>> start INFORMATION PROVIDED

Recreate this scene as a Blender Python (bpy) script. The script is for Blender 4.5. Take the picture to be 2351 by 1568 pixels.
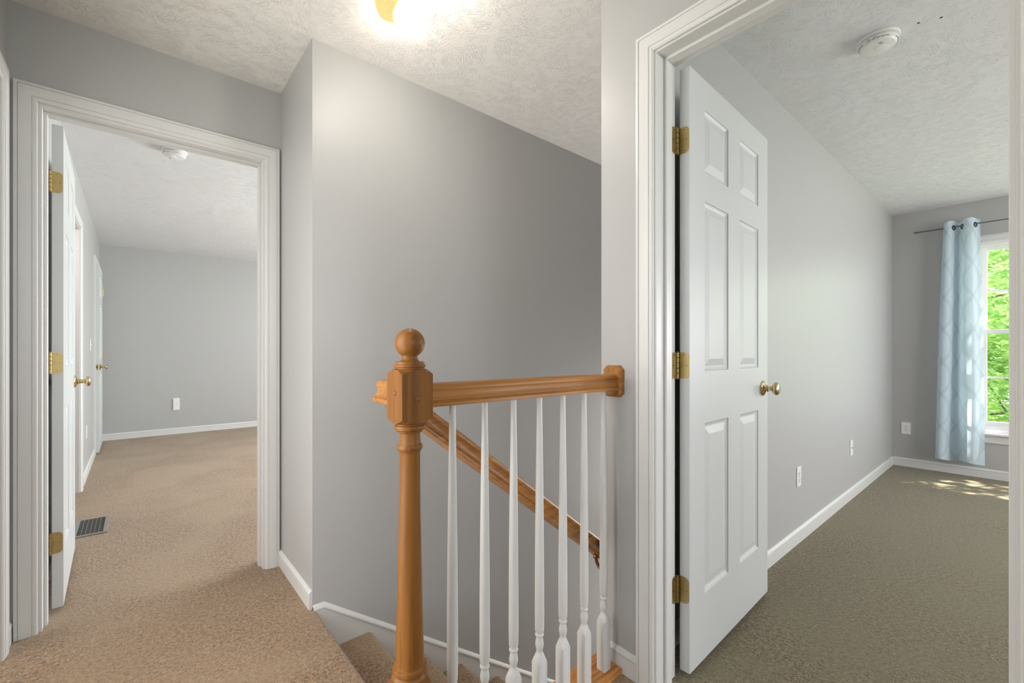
import bpy, bmesh, math, random
from mathutils import Vector, Matrix
PI = math.pi
C = bpy.context.scene.collection
for o in list(bpy.data.objects): bpy.data.objects.remove(o)

# ------------------------------------------------------------------ camera
F_PX, YAW, HOR, CAM_H = 1014.0, 49.44, 809.2, 1.0987
cam = bpy.data.cameras.new('camera'); co = bpy.data.objects.new('camera', cam); C.objects.link(co)
cam.sensor_width = 36; cam.sensor_fit = 'HORIZONTAL'; cam.lens = 36 * F_PX / 2351
cam.shift_y = (HOR - 784) / 2351; cam.clip_start = 0.02
co.location = (0, 0, CAM_H); co.rotation_euler = (PI / 2, 0, math.radians(YAW - 90))
bpy.context.scene.camera = co

# ------------------------------------------------------------------ world, sun, daylight in the windows, added fill lights, exposure
vs = bpy.context.scene.view_settings
vs.view_transform = 'Standard'; vs.look = 'None'; vs.gamma = 1; vs.exposure = 0.0; vs.use_curve_mapping = False
w = bpy.data.worlds.new('sky'); bpy.context.scene.world = w; w.use_nodes = True
bg = w.node_tree.nodes['Background']; bg.inputs[0].default_value = (0.86, 0.93, 1.0, 1); bg.inputs[1].default_value = 5.2
def lamp(name, kind, loc, energy, color=(1, 1, 1), d=None, size=None, size_y=None, portal=False, radius=None):
    l = bpy.data.lights.new(name, kind); l.energy = energy; l.color = color
    o = bpy.data.objects.new(name, l); C.objects.link(o); o.location = loc
    if d is not None: o.rotation_euler = Vector(d).to_track_quat('-Z', 'Y').to_euler()
    if kind == 'AREA':
        l.shape = 'RECTANGLE'; l.size = size; l.size_y = size_y
        if portal: l.cycles.is_portal = True
    if kind == 'SUN': l.angle = math.radians(0.55)
    if radius: l.shadow_soft_size = radius
    return o
lamp('sun', 'SUN', (8, -2, 8), 26.0, (1.0, 0.96, 0.92), (-0.43, 0.28, -1))
lamp('fill_hall_end', 'AREA', (0.45, -2.12, 1.45), 1.5, (1.0, 0.97, 0.93), (0, 1, 0), 1.1, 1.3)  # added fill from behind the viewer, no known window there
lamp('daylight_side_room_window', 'AREA', (-1.62, 1.98, 1.35), 32, (1.0, 0.965, 0.915), (1, -0.05, 0.0), 1.5, 1.7)
lamp('fill_hall_side', 'AREA', (-0.42, 1.12, 1.16), 16, (1.0, 0.965, 0.91), (1, 0.1, 0.0), 0.72, 1.85)  # unseen fill added from the left for the stair and rail walls
lamp('fill_lower_hall', 'AREA', (4.27, 1.49, -1.5), 22, (1.0, 0.96, 0.9), (-1, 0, 0.25), 0.9, 1.6)  # fill light added at the stair foot to lift the stairwell
lamp('fill_stair_end', 'AREA', (4.27, 1.49, 0.55), 46, (1.0, 0.98, 0.95), (-1, 0, 0.1), 0.8, 2.5)  # added fill to brighten the right part of the stairwell wall
lamp('fill_bedroom_ceiling', 'AREA', (5.63, -1.9, 1.35), 38, (1.0, 0.935, 0.98), (-1, 0.1, 0.85), 1.2, 1.3)  # unseen fill tilted up, added to brighten the bedroom ceiling
lamp('daylight_bedroom_window', 'AREA', (3.4, -2.93, 1.2), 50, (1.0, 0.94, 0.97), (0, 1, 0.05), 1.7, 1.7)
lamp('daylight_far_room_window', 'AREA', (3.83, 3.6, 1.4), 88, (0.92, 0.962, 1.0), (-1, 0, 0.3), 1.4, 1.4)
lamp('daylight_far_room_window_b', 'AREA', (3.83, 5.05, 1.4), 80, (0.92, 0.962, 1.0), (-1, 0, 0.3), 1.4, 1.4)
lamp('fill_side_doorway', 'POINT', (-0.86, 4.25, 2.0), 14, (1.0, 0.95, 0.88), radius=0.1)  # unseen point light added to brighten the doorway jamb and casing
lamp('window_portal', 'AREA', (5.72, -0.17, 1.24), 1, (1, 1, 1), (-1, 0, 0), 0.9, 1.5, portal=True)

# ------------------------------------------------------------------ materials
def newmat(name):
    m = bpy.data.materials.new(name); m.use_nodes = True
    nt = m.node_tree; return m, nt, nt.nodes['Principled BSDF']
def N(nt, t, **k):
    n = nt.nodes.new(t)
    for a, b in k.items(): setattr(n, a, b)
    return n
def L(nt, a, b): nt.links.new(a, b)
def simple(name, col, rough=0.5, metal=0.0, spec=0.5, bump=None):
    m, nt, b = newmat(name)
    b.inputs['Base Color'].default_value = (*col, 1); b.inputs['Roughness'].default_value = rough
    b.inputs['Metallic'].default_value = metal; b.inputs['Specular IOR Level'].default_value = spec
    tc = N(nt, 'ShaderNodeTexCoord'); nz = N(nt, 'ShaderNodeTexNoise')
    nz.inputs['Scale'].default_value = bump[0] if bump else 60
    nz.inputs['Detail'].default_value = 3
    L(nt, tc.outputs['Object'], nz.inputs['Vector'])
    bp = N(nt, 'ShaderNodeBump'); bp.inputs['Distance'].default_value = bump[1] if bump else 0.0002
    bp.inputs['Strength'].default_value = bump[2] if bump else 0.15
    L(nt, nz.outputs['Fac'], bp.inputs['Height']); L(nt, bp.outputs['Normal'], b.inputs['Normal'])
    return m
M = {}
M['wall'] = simple('grey_wall_paint', (0.452, 0.449, 0.444), 0.42, spec=0.45, bump=(170, 0.0012, 0.22))
M['trim'] = simple('white_trim_paint', (0.70, 0.695, 0.68), 0.33, bump=(40, 0.0002, 0.1))
M['doorpaint'] = simple('white_door_paint', (0.61, 0.625, 0.62), 0.38, bump=(50, 0.0004, 0.15))
M['plastic'] = simple('white_plastic', (0.82, 0.82, 0.80), 0.35)
M['vinyl'] = simple('white_window_vinyl', (0.86, 0.86, 0.86), 0.3)
M['brass'] = simple('aged_brass', (0.47, 0.365, 0.16), 0.38, metal=1.0)
M['knobbrass'] = simple('polished_knob_brass', (0.62, 0.50, 0.30), 0.16, metal=1.0)
M['copper'] = simple('bronze_bracket', (0.42, 0.20, 0.11), 0.3, metal=1.0)
M['screw'] = simple('dark_screw', (0.10, 0.075, 0.04), 0.5, metal=0.8)
M['dark'] = simple('black_duct_shade', (0.012, 0.012, 0.014), 0.7)
M['slot'] = simple('dark_slot', (0.05, 0.05, 0.05), 0.6)
M['print'] = simple('grey_print', (0.28, 0.28, 0.28), 0.6)
M['rod'] = simple('grey_curtain_rod', (0.13, 0.16, 0.18), 0.35, metal=0.6)
M['grommet'] = simple('dark_grommet', (0.03, 0.04, 0.05), 0.3, metal=0.5)
M['regmetal'] = simple('painted_register_metal', (0.27, 0.255, 0.225), 0.5)
M['plug'] = simple('dark_wood_plug', (0.20, 0.07, 0.02), 0.45)
M['bark'] = simple('grey_bark', (0.16, 0.13, 0.10), 0.9, bump=(30, 0.01, 0.6))

# stippled brush texture on the ceilings
def ceiling_mat(name, col, strength=0.6):
    m, nt, b = newmat(name)
    b.inputs['Roughness'].default_value = 0.75; b.inputs['Specular IOR Level'].default_value = 0.2
    b.inputs['Base Color'].default_value = (*col, 1)
    tc = N(nt, 'ShaderNodeTexCoord')
    wn = N(nt, 'ShaderNodeTexNoise'); wn.inputs['Scale'].default_value = 5.5; wn.inputs['Detail'].default_value = 1
    L(nt, tc.outputs['Object'], wn.inputs['Vector'])
    # stretch direction changes from stroke to stroke
    mp = N(nt, 'ShaderNodeVectorRotate', rotation_type='Z_AXIS')
    an = N(nt, 'ShaderNodeMath', operation='MULTIPLY'); an.inputs[1].default_value = 9.0
    L(nt, wn.outputs['Fac'], an.inputs[0]); L(nt, an.outputs[0], mp.inputs['Angle']); L(nt, tc.outputs['Object'], mp.inputs['Vector'])
    # rotate about the stroke's own cell so the strokes stay short
    vo = N(nt, 'ShaderNodeTexVoronoi'); vo.inputs['Scale'].default_value = 7
    L(nt, tc.outputs['Object'], vo.inputs['Vector'])
    sub = N(nt, 'ShaderNodeVectorMath', operation='SUBTRACT'); L(nt, tc.outputs['Object'], sub.inputs[0]); L(nt, vo.outputs['Position'], sub.inputs[1])
    rot = N(nt, 'ShaderNodeVectorRotate', rotation_type='Z_AXIS')
    sp = N(nt, 'ShaderNodeSeparateColor'); L(nt, vo.outputs['Color'], sp.inputs[0])
    a2 = N(nt, 'ShaderNodeMath', operation='MULTIPLY'); a2.inputs[1].default_value = 6.28
    L(nt, sp.outputs[0], a2.inputs[0]); L(nt, a2.outputs[0], rot.inputs['Angle']); L(nt, sub.outputs[0], rot.inputs['Vector'])
    sc = N(nt, 'ShaderNodeVectorMath', operation='MULTIPLY'); sc.inputs[1].default_value = (34, 110, 34)
    L(nt, rot.outputs[0], sc.inputs[0])
    ad = N(nt, 'ShaderNodeVectorMath', operation='ADD'); L(nt, sc.outputs[0], ad.inputs[0]); 
    cs = N(nt, 'ShaderNodeVectorMath', operation='SCALE'); cs.inputs['Scale'].default_value = 40
    L(nt, vo.outputs['Color'], cs.inputs[0]); L(nt, cs.outputs[0], ad.inputs[1])
    n1 = N(nt, 'ShaderNodeTexNoise'); n1.inputs['Scale'].default_value = 1.0; n1.inputs['Detail'].default_value = 2.5; n1.inputs['Distortion'].default_value = 0.7
    L(nt, ad.outputs[0], n1.inputs['Vector'])
    s1 = N(nt, 'ShaderNodeMath', operation='SUBTRACT'); s1.inputs[1].default_value = 0.5; L(nt, n1.outputs['Fac'], s1.inputs[0])
    ab = N(nt, 'ShaderNodeMath', operation='ABSOLUTE'); L(nt, s1.outputs[0], ab.inputs[0])
    mr = N(nt, 'ShaderNodeMapRange', interpolation_type='SMOOTHSTEP'); mr.inputs[1].default_value = 0.0; mr.inputs[2].default_value = 0.07; mr.inputs[3].default_value = 1; mr.inputs[4].default_value = 0
    L(nt, ab.outputs[0], mr.inputs[0])
    # strokes thin out in places
    n2 = N(nt, 'ShaderNodeTexNoise'); n2.inputs['Scale'].default_value = 22; n2.inputs['Detail'].default_value = 2; L(nt, tc.outputs['Object'], n2.inputs['Vector'])
    m2 = N(nt, 'ShaderNodeMapRange'); m2.inputs[1].default_value = 0.38; m2.inputs[2].default_value = 0.6; L(nt, n2.outputs['Fac'], m2.inputs[0])
    mu = N(nt, 'ShaderNodeMath', operation='MULTIPLY'); L(nt, mr.outputs[0], mu.inputs[0]); L(nt, m2.outputs[0], mu.inputs[1])
    bp = N(nt, 'ShaderNodeBump'); bp.inputs['Distance'].default_value = 0.0036; bp.inputs['Strength'].default_value = strength
    L(nt, mu.outputs[0], bp.inputs['Height']); L(nt, bp.outputs['Normal'], b.inputs['Normal'])
    return m
M['ceiling'] = ceiling_mat('white_brushed_ceiling', (0.83, 0.81, 0.78), 0.66)
M['ceiling_daylit'] = ceiling_mat('white_brushed_ceiling_daylit', (0.79, 0.80, 0.825))  # same ceiling finish, cooler daylight hue put into the colour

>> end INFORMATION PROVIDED

WHAT TO DO: Find every line in the listing that holds the string "scene", then say how many there are as a bare number.

FINAL RESULT: 5